The Surprising History of Sunday Football

The Regina Leader-Post shows the results of the municipal election on June 23, 1963, including the referendum on Sunday Sports (second column). Retrieved from newspapers.com.

By Tom Fuzesy

In American football, Sunday gameplay was commonplace as soon as the sport was introduced in the late nineteenth century. In Canada, however, it was once quite different. Various laws and social norms dictated that playing professional football on Sundays was not permissible, a position that did not change until the late 1950s and 1960s. How did this pivot in policy come about?

Initially, football and rugby matches in Canada occurred primarily on Saturdays and statutory holidays. For the Regina Rugby Club, renamed the Regina Roughriders in 1924 , there were only a handful of games to be played in any given season. Scheduling them on Saturdays, Thanksgiving, and Remembrance Day made it convenient to accommodate all matches before ending the season with playoffs in late November. Games were usually set for 3:00 PM, which allowed them to finish before nightfall, while giving each team time to travel to and from the games.

This Saturday and holiday format worked well until the late 1940s, when the growing number of games per season required having two matches in a single week. Monday was chosen as the additional day, and games were played in the evening or, if it was a holiday, in the afternoon. Newly renamed in 1946 as the Saskatchewan Roughriders, the team played eight games in 1946, increasing to 12 games in 1948 when it became a provincially owned and operated club, and eventually reaching 16 games in 1952. That year, the Riders had six occasions where they played the first game of the week on Saturday, and then played again the following Monday.

This comparatively grueling schedule—two games played two days apart—resulted in more injuries because of a lack of recovery time between matches. Nevertheless, this intense routine continued throughout the 1950s. To address the problem, the season was scheduled to start earlier in the year and included midweek games to space out each match. This prompted all nine Canadian Football League (CFL) teams to explore the option of scheduling Sunday games.

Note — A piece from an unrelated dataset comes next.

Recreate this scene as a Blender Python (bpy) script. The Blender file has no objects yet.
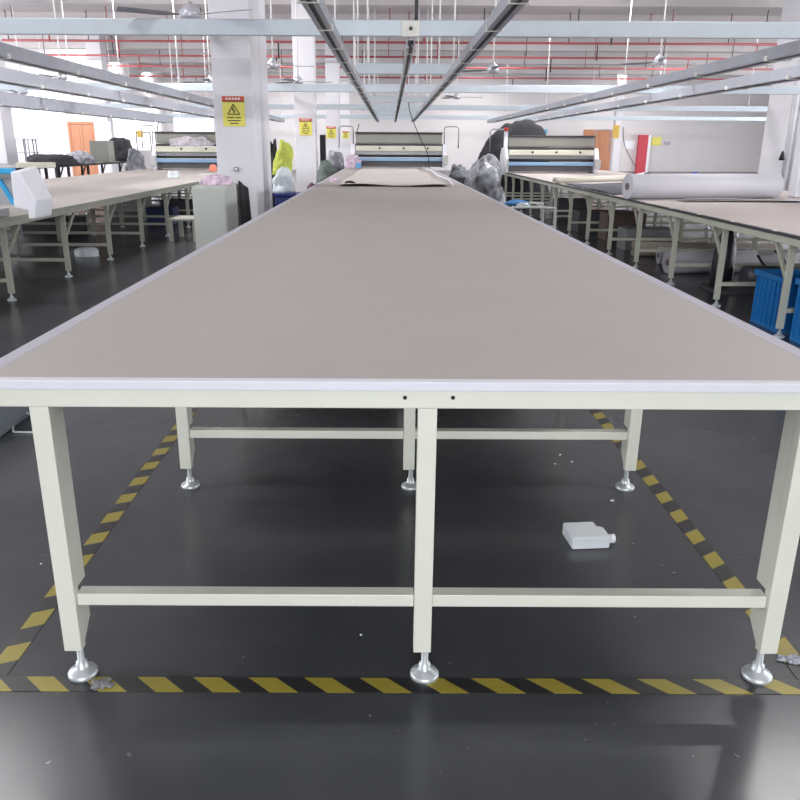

Prior to 1959, no Canadian football games were played on a Sunday. The only exceptions were rare occasions where Canadian teams played in the United States, an example of this being when the Regina Roughriders played an exhibition game against the Minot Panthers on Sunday, October 1, 1933. Sunday gameplay in the United States was a weekly occurrence and had been commonplace for professional football from very early on. The biggest reason for this was the overwhelming popularity of college football in the U.S., which traditionally took place on Saturdays. To avoid competing for fans, professional football games were scheduled on Sundays. In Canada, however, there was no equivalent competition, and strict Sunday bylaws often prohibited certain activities. The federal Lord’s Day Act of 1907 specifically banned paid spectator sports and other commercial transactions on Sundays. This clash between sports fans and the status quo was on full display when CKCK-TV first aired in 1954. The network aired that year’s Grey Cup game on a tape delay, meaning it was broadcast the following day, Sunday at noon. This timing clashed with many Sunday church services and led to objections from local church leaders.

A Leader-Post article from November 30, 1954 describing tensions over Sunday football between CKCK-TV and local church leaders. Retrieved from newspapers.com.

Starting in 1959, Canadian teams slowly began scheduling Sunday games as various Sunday sports bylaws and restrictions were relaxed. Toronto was the first team to play on Sunday when they played Ottawa at Toronto’s Exhibition Stadium on Sunday, September 13, 1959. Other teams slowly followed, and by 1967 all CFL teams’ schedules included some Sunday games.

As televised Sunday sports became more common over the years, the debate over changing the Lord’s Day Act, which effectively banned Sunday football, reached a boiling point. People began to realize that Sundays were becoming just as important for sporting events as Saturdays, while views about holding paid spectator sports on Sundays were becoming obsolete. The issue was finally brought to Regina’s electorate on June 23, 1965, after getting the green light from the provincial government. With a 2-1 margin, the Sunday sports restriction was struck down, which finally allowed for Sunday home games for the Roughriders and any other sports teams charging admission to their games. Thus, on Sunday, October 17, 1965, the Riders played their first Sunday home game against the Winnipeg Blue Bombers. The federal Act remained law until it was struck down by the Supreme Court in 1985. As a result, certain sporting events kept restrictions on what time of day the games could begin. Curling briers, for example, started Mondays and wrapped up by the following Saturday in order to avoid Sunday altogether. Football, though, as an afternoon and evening game wasn’t affected after 1965.

The October 18, 1965 edition of the Regina Leader-Post after the Riders’ first Sunday game, retrieved from the Provincial Archives of Saskatchewan. The review from the sports editor? “If this is what Sunday football does, forget it.”

The Grey Cup championship followed suit four years later, with the first Sunday championship game occurring in 1969. Although it briefly moved to Saturday in 1970, it switched back to Sunday in 1971, where it has remained a staple of the day ever since.

 

Tom Fuzesy is a volunteer for Heritage Regina and is an avid sports fan, researcher, and local historian.